## [Aim]
Your output must be the lines below from the line containing "Model this scene" to the line containing "scene.camera = cam", both lines included, reproduced exactly and without pictures.

## [Dataset records]
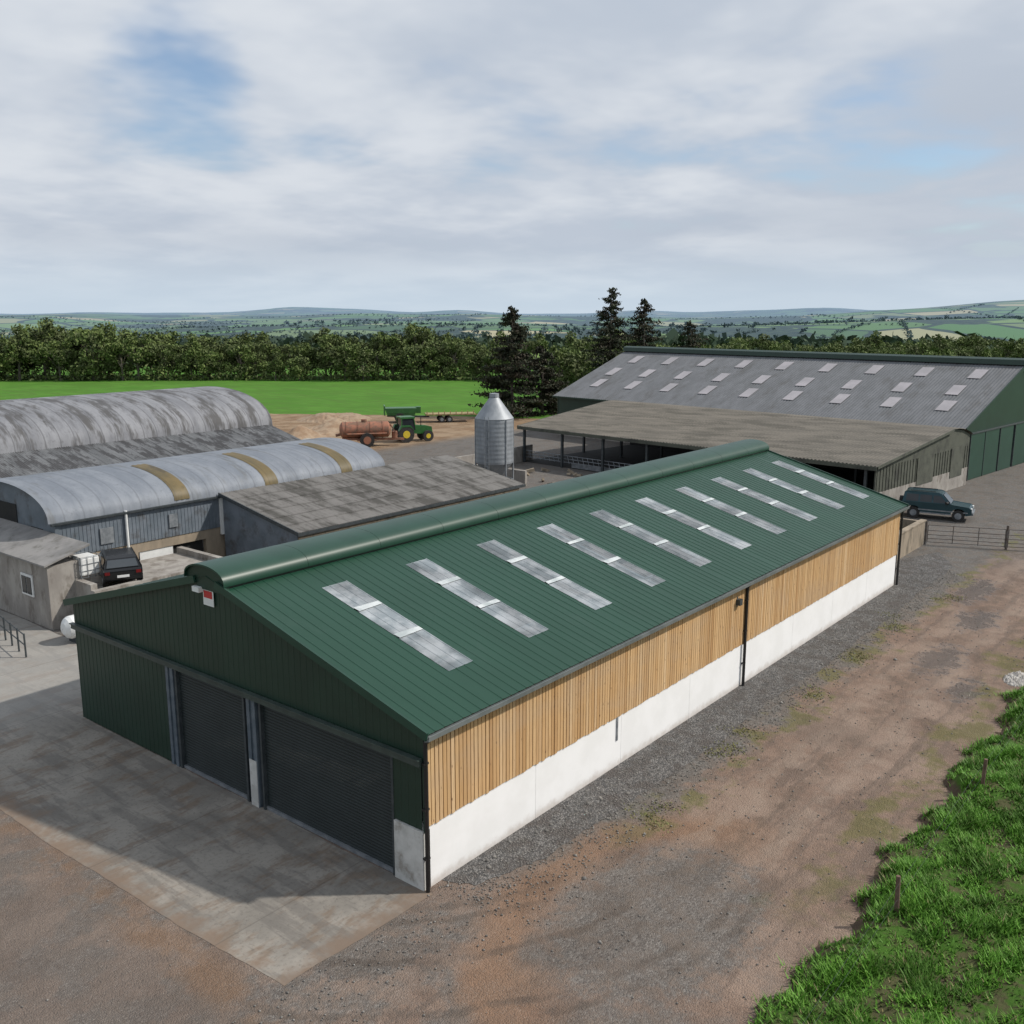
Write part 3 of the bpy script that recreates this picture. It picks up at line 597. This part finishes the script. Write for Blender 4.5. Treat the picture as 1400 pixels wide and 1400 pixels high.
...
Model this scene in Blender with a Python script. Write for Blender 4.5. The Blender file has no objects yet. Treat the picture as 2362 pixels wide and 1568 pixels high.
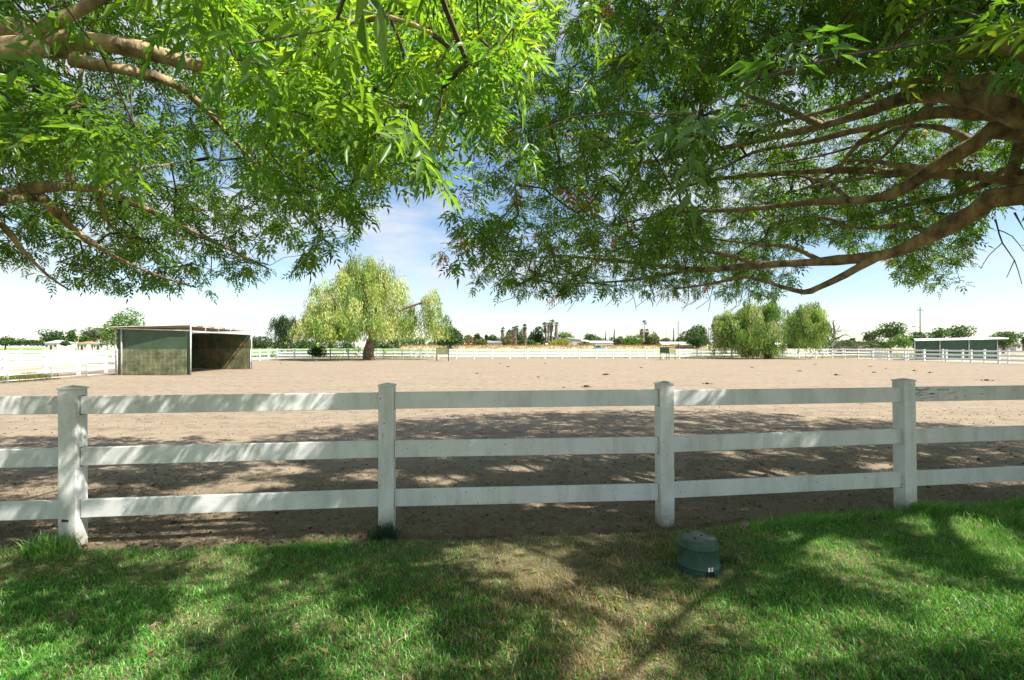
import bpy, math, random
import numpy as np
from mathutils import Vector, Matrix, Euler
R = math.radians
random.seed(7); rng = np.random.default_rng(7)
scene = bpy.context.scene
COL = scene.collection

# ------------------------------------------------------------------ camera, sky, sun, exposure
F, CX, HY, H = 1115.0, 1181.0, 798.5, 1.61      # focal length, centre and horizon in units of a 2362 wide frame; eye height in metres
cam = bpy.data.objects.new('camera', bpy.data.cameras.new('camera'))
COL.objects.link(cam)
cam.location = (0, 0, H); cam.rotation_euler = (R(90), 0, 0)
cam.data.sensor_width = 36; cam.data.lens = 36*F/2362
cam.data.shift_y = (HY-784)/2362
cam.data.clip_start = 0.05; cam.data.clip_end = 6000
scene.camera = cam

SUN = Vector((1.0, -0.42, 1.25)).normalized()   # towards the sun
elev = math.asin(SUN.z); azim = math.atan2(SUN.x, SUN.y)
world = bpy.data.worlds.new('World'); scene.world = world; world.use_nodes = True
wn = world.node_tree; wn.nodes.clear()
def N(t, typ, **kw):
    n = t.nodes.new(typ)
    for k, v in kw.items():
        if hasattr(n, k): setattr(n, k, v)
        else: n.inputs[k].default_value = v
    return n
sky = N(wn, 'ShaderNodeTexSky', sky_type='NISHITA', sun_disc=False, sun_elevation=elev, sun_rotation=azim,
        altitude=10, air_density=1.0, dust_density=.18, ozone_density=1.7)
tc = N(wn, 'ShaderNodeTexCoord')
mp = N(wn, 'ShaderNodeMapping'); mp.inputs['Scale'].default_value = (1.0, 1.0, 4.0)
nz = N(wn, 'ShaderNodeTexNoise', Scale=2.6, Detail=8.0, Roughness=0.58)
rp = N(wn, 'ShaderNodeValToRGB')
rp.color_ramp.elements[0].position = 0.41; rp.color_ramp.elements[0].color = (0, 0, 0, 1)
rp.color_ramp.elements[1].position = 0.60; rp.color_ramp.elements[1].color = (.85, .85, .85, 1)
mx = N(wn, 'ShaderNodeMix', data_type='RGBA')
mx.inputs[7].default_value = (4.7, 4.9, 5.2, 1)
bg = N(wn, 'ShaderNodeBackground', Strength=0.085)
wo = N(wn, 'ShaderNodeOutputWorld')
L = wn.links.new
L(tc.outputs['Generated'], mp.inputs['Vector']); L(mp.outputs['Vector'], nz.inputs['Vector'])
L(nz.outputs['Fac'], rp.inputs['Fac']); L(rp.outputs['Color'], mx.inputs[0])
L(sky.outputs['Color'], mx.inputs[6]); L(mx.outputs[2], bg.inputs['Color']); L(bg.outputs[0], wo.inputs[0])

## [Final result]
Model this scene in Blender with a Python script. Write for Blender 4.5. The Blender file has no objects yet. Treat the picture as 2362 pixels wide and 1568 pixels high.
import bpy, math, random
import numpy as np
from mathutils import Vector, Matrix, Euler
R = math.radians
random.seed(7); rng = np.random.default_rng(7)
scene = bpy.context.scene
COL = scene.collection

# ------------------------------------------------------------------ camera, sky, sun, exposure
F, CX, HY, H = 1115.0, 1181.0, 798.5, 1.61      # focal length, centre and horizon in units of a 2362 wide frame; eye height in metres
cam = bpy.data.objects.new('camera', bpy.data.cameras.new('camera'))
COL.objects.link(cam)
cam.location = (0, 0, H); cam.rotation_euler = (R(90), 0, 0)
cam.data.sensor_width = 36; cam.data.lens = 36*F/2362
cam.data.shift_y = (HY-784)/2362
cam.data.clip_start = 0.05; cam.data.clip_end = 6000
scene.camera = cam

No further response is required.